AmyPeikoff asks Roger Taylor: “One thing that I have always loved about your music is its benevolence. How have you managed to preserve that all these years?”

Roger Taylor: “Hello Amy Peikoff. Ah, we’ve been able to retain the benevolence in our music because I think we give everything of ourselves to our records and to our live performance.”

First, the response doesn’t make any sense, and no one else comments. Second, the use of the term “benevolence” comes out of left field. Is a random fan asking about “benevolence” as a consistent quality of Duran Duran’s music over the years?
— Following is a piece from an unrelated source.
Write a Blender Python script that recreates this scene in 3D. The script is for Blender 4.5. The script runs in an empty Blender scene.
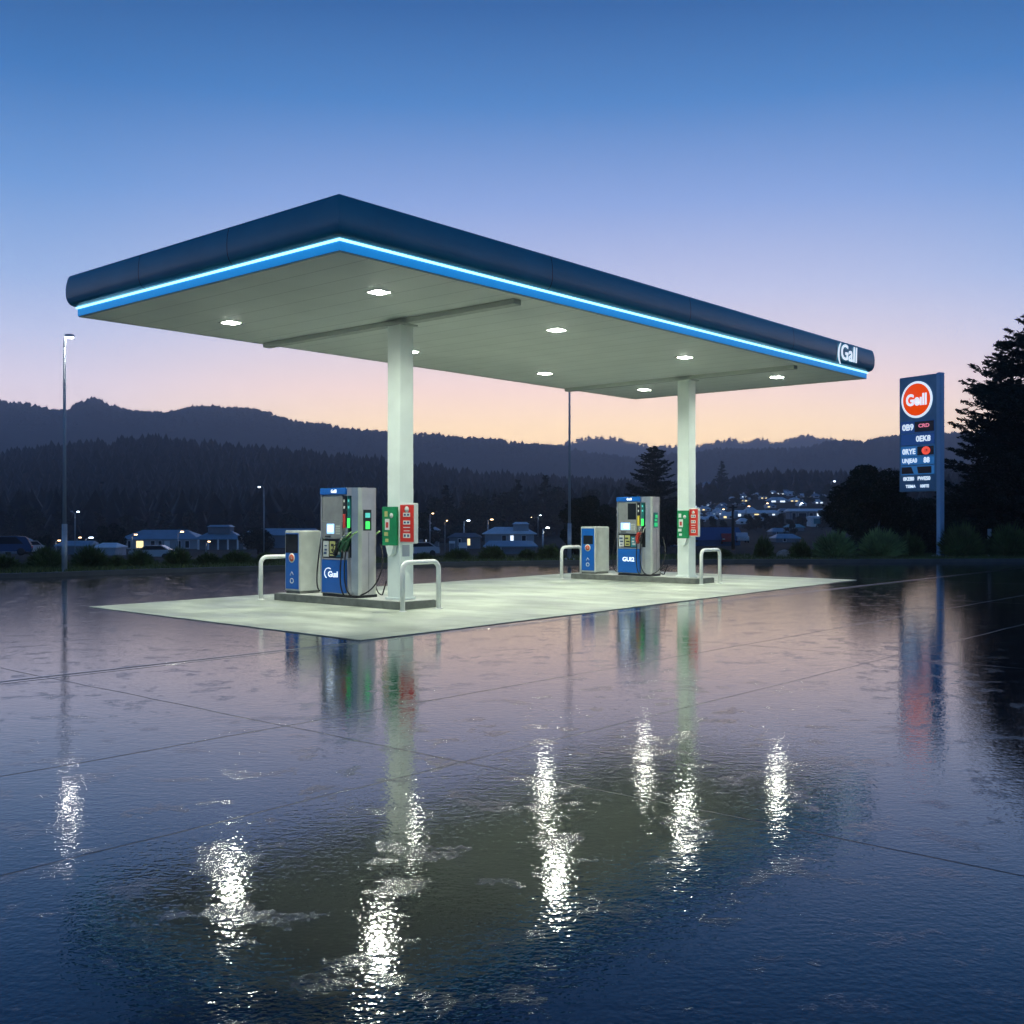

Unlikely, but…the only person I’ve ever heard use “benevolence” as a descriptive aesthetic term is Ayn Rand, who used it to describe art that had a “benevolent sense of life” according to her very idiosyncratic and subjective evaluations. (Beethoven, for example, was, according to Rand, not an artist with a “benevolent sense of life;” instead, she preferred silly dance music from the 1920s and ’30s.) Then, I started wondering about the online questioner, “Amy Peikoff.” The last name is not very common, but it is the same as Ayn Rand’s “intellectual heir,” Leonard Peikoff who has a daughter named “Kira” after the heroine in Rand’s early novel We The Living. A little odd, but perhaps just a coincidence, right?

I asked a few people about Duran and Rand, and a friend sent me a link to blog (belonging to none other than Amy Peikoff) that references Simon LeBon’s various connections to Rand. Then I noticed the lyrics in the new album’s title track:

It’s all up to you now 
Find yourself in the moment 
Go directly to the voodoo 
Now the channel is open 
Lose your head 
Lose control 
You come on delicate and fine 
Like a diamond in the mine 

When you move into the light 
You’re the greatest thing alive 

And you sway in the moon 
The way you did when you were younger 
When we told everybody 
All you need is now 

Stay with the music let it 
Play a little longer longer 
You don’t need anybody 
All you need is now 

Everybody’s gunning 
For the VIP section 
But your better up and running 
In another direction 
With your bones in the flow 
Cold shadow on the vine 
But your lashes let it shine 

Every moment that arrives 
You’re the greatest thing alive 

And you sway in the moon 
The way you did when you were younger 
And we told everybody 
All you need is now 

Stay with the music let it 
Play a little longer 
We don’t need anybody 
All you need is now 

All you need all you need is now 
All you need all you need is now 
All you need all you need is now 

The meaning is not exactly clear (as in many pop tunes), but it appears to advocate a zen-inspired philosophy about “living in the moment” as part of a nostalgic remembrance of youthful days? I just don’t remember Duran Duran advocating anything like this in their heyday, so the bit about “when we told everybody, all you need is now” seems a little odd, but still, this is probably more intelligible than most pop tunes (and the writing is much better).

It’s the title of the tune that suddenly stood out to me as I was pondering the other connections. Here it is again, with highlights added:

All You Need Is Now. . . AYN IN

Another coincidence?


About FraKathustra


One Response to “Duran Duran, Do Rand Do Rand: All You Need is Ayn?”

  1. wow what a strange connection.
    for me all you need is now is a dialog between the old and the young singer. and the “all you need is now” is moving from a serious tone to an ironic tone.
    as someone who follow le-bon writing a lot i could not think ever to connect his approach to rand (i hate her).